I remember dancing with my husband and our loved ones. I remember laughing and hugging and crying and smiling – a lot. I also remember that when I came home from my honeymoon, we closed on the house that we built together at the ages of 21 and 22. Today, that house has seen the arrival of four beautiful babies, and almost a decade of wonderful memories. So no, I wouldn't change what was spent because we chose to budget it at the wedding and spend our money on our future home – aside from the man I married, it was the best decision we ever made.

Regrets happen to all of us, and while they're expected, they're kind of a waste of time. They insinuate that you're not happy with your life and that tells you that it's time to make some positive changes. Would I change anything about my wedding day (yes, my photographer)? No. But I do have some advice for current and future brides: Do what makes YOU happy. You will hate your dress in 20 years. You will always see something you wish you'd done differently as the years, trends and creative ideas change. You might change your friends over time. You might change your style over time. Change happens; it's good. 

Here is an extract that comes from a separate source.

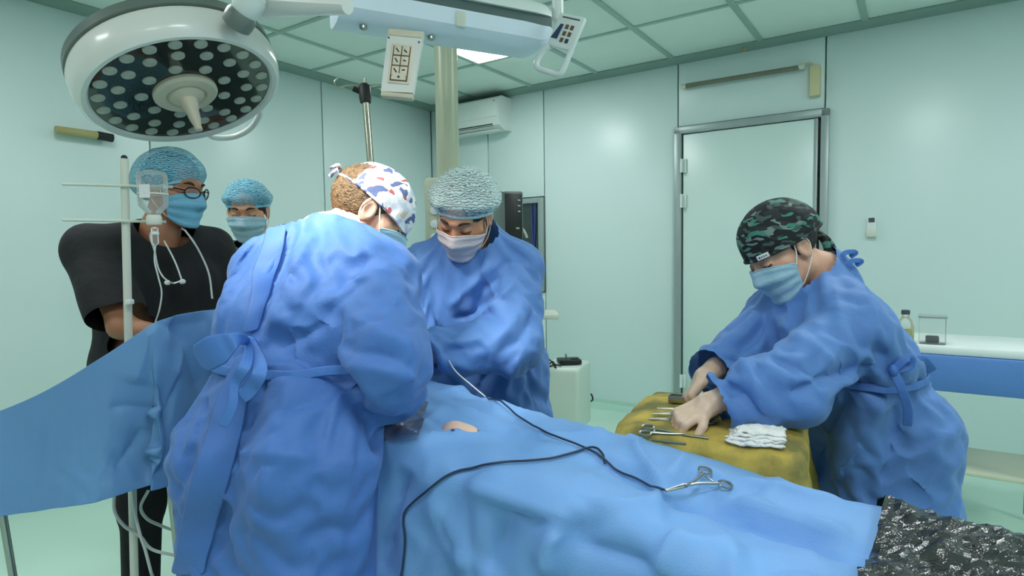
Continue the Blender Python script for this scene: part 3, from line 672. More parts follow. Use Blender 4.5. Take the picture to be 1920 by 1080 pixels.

Let Go of Your Worry and get Lost in the Moment

When it comes to planning your wedding, don't worry about whether or not you're going to love your dress in 10 years. Worry about whether or not you love it now. As long as you feel beautiful on your wedding day, your future dress feelings are unimportant. Focus on what's important when it comes to wedding planning; the marriage. Hire a great photographer and a great DJ. Don't worry about food or centerpieces. Worry about nothing except how many kids you're going to have and where you're going to live. Worry about enjoying yourselves. Do not worry about pleasing other people, how you will feel about your hair in 30 years or what people will think of your wedding.

It's your day to celebrate and have fun and begin your lives together. Nothing else matters. Besides, you can take all your past wedding regrets and change them every 10 years by renewing your vows as a sign of your continued love for one another (read: An excuse to throw the wedding you currently wish you would have thrown a decade ago).